Do this:
Find and copy lines holding "from".

*** Supplied data

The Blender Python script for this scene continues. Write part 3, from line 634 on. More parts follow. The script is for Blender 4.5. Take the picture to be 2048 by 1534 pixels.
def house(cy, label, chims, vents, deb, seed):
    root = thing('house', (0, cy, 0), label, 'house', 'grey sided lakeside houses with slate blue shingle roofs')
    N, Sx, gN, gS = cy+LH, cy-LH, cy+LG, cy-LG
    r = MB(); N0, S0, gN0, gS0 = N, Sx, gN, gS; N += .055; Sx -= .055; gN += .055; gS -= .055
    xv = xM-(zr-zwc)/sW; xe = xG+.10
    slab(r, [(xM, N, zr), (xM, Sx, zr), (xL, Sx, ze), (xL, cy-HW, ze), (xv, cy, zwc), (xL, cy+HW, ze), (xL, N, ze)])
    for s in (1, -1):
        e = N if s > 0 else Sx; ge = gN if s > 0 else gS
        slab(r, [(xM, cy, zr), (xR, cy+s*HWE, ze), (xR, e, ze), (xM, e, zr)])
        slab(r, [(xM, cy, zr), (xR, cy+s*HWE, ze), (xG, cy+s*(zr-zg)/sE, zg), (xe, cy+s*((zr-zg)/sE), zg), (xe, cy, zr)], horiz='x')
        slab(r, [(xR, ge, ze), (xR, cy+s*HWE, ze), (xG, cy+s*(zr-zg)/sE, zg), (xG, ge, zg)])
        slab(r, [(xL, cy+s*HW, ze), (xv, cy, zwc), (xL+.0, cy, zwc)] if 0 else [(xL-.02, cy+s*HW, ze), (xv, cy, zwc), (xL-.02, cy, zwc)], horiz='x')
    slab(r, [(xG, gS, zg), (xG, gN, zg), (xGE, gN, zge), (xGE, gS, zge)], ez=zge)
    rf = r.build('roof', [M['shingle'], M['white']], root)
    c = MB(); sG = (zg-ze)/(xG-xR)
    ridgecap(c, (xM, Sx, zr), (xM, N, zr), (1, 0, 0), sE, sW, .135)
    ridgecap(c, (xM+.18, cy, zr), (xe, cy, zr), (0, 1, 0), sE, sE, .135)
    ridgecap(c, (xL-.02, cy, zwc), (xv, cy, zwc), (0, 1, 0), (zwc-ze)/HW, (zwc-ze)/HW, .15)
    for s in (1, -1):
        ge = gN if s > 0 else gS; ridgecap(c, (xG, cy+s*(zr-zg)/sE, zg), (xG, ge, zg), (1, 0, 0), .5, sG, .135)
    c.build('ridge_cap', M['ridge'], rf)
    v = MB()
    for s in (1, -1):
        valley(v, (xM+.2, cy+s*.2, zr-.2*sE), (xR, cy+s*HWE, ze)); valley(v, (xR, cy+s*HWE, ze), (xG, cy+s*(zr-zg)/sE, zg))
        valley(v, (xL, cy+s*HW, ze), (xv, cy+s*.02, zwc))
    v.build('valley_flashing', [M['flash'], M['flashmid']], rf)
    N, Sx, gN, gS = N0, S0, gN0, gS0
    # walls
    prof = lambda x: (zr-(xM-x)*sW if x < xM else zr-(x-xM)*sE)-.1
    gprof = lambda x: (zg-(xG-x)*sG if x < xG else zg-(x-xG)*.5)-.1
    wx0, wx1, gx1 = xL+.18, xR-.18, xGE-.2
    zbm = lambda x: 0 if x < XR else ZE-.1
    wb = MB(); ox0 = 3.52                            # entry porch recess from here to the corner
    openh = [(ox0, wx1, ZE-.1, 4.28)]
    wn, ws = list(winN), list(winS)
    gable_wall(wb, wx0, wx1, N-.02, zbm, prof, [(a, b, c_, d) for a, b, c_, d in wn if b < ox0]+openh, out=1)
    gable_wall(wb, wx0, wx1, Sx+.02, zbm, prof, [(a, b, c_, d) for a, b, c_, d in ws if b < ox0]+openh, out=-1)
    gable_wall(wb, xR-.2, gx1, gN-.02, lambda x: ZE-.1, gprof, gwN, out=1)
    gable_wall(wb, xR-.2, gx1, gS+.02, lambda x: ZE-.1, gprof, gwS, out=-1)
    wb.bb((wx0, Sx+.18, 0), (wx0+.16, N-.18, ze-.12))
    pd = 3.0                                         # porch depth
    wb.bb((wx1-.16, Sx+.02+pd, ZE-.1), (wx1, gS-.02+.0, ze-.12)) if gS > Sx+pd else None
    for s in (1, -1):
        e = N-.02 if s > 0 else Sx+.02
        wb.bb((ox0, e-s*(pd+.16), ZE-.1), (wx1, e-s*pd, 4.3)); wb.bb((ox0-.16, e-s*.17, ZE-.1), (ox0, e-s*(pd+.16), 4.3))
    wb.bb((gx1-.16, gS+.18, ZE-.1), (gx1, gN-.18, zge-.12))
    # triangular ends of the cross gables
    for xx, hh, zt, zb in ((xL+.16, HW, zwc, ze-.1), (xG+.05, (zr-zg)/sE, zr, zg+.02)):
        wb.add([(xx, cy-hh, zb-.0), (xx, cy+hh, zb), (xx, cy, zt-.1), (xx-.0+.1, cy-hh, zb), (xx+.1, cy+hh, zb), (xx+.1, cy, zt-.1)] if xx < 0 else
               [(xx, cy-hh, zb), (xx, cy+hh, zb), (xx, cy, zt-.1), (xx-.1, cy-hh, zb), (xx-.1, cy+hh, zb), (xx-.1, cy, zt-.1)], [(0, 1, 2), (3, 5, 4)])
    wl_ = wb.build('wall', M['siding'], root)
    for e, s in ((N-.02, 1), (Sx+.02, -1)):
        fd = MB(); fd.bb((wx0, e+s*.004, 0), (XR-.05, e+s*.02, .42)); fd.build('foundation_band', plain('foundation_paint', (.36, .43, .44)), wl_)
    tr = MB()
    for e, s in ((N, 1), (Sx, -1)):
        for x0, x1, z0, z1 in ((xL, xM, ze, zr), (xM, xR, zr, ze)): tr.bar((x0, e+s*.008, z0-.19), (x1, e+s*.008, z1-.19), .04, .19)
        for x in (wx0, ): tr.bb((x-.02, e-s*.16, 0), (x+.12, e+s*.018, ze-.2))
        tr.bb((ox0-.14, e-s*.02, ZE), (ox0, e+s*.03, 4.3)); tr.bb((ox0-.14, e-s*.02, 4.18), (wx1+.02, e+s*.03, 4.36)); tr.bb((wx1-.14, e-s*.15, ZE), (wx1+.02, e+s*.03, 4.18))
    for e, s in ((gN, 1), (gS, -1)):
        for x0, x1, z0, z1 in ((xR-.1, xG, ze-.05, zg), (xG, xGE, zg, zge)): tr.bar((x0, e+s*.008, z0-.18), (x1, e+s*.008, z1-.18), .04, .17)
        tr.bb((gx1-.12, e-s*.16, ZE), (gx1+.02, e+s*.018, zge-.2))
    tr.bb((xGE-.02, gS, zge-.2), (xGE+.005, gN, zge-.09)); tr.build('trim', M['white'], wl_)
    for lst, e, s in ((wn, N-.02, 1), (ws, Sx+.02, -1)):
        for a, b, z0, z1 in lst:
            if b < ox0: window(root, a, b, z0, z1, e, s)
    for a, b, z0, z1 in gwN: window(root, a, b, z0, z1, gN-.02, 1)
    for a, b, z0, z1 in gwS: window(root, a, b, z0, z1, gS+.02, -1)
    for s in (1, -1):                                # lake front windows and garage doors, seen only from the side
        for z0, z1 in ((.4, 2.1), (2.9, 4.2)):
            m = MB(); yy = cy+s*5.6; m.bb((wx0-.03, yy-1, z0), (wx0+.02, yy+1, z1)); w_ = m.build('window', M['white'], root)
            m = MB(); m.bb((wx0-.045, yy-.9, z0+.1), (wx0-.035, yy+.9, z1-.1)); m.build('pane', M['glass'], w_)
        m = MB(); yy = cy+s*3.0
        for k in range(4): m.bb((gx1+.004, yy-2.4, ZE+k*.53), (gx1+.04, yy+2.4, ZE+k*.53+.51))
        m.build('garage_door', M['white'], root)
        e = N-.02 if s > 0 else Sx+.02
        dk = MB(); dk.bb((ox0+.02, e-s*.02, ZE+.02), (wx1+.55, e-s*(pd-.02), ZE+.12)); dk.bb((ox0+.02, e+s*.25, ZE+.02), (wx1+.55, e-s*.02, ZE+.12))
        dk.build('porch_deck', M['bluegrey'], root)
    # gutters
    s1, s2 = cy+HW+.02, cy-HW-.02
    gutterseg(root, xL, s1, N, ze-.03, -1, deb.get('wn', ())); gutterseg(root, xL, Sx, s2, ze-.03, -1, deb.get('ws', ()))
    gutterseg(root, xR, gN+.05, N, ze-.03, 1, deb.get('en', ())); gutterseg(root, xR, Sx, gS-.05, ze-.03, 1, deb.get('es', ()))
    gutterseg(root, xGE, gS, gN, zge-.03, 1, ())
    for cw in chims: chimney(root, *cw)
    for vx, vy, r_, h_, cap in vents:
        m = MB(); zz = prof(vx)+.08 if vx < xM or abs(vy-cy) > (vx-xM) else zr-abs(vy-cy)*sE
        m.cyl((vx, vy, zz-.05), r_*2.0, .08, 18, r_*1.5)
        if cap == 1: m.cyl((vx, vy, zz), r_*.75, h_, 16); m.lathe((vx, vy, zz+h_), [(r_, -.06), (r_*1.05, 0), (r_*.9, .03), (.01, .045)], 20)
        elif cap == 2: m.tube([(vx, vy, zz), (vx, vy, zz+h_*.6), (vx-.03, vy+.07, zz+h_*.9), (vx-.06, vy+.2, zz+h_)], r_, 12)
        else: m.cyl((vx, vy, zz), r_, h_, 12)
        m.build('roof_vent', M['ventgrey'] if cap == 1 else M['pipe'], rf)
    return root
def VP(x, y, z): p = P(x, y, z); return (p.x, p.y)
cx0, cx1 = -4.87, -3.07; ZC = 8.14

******

Written solution:
The Blender Python script for this scene continues. Write part 3, from line 634 on. More parts follow. The script is for Blender 4.5. Take the picture to be 2048 by 1534 pixels.
    wb = MB(); ox0 = 3.52                            # entry porch recess from here to the corner
    for s in (1, -1):                                # lake front windows and garage doors, seen only from the side